Now residents not responsible for initiating the recall and town officials are supporting the board in its effort to stop the recall. They argue (1) that the recall process does not apply to board members, (2) that the recall petition does not contain a verifiable basis for the recall, (3) that the board members are elected by the towns (and not by the district as a whole) and are accountable only to the towns. Contemporaneously the recall initiators are complaining of being unfairly attacked as being motivated by improper motives and the board is arguing that the entire process is divisive and unfair because no grounds for the recall are cited or required. What a mess. 

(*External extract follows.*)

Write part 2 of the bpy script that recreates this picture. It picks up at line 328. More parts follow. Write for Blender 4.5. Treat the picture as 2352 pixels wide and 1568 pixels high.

The subtext is that letters in support for the recall have argued that the board’s focus on “DEI” (diversity, equity and inclusion) after “racist incidents” were reported to the board was misplaced, unnecessary and divisive. The backers of this DEI Initiative appear to be the targets of those who initiated the recall. The chair of the school board has said that it is the recall process that is divisive and unfair because it allows unfounded charges to be made against community members with no opportunity for those members to respond. “It does not protect a community member from personal dislike by other community members or from racism or sexual orientation or gender discrimination.” The ultimate objective is to remove the school superintendent as “unfit to lead.” 

A letter seeking support for the recall says the list of reasons is long and “somewhat personal for each of us. But the bottom line is this: after a year of [the superintendent] it is clear that she is unfit . . . and not being held into account . . . It is time to take the only step we the voters have [to] remove the . . . board leaders from office and replace them with people who will do the one job they were elected to do: manage—and possibly replace—the superintendent.”

The leader of the recall effort says that the claims of motivation by racism or homophobia are “repugnant and lazy.” The recall efforts, they say, are to deal with a “failing board and have nothing to do with the fact the superintendent is Black or that one of the [board members] we’re recalling is gay.”

With that, the process heads to a vote on March 29. Nomination papers for a replacement member were due on February 11. This story illustrates in a modest way that direct democracy can be a blunt and mishandled instrument for governing school board disputes.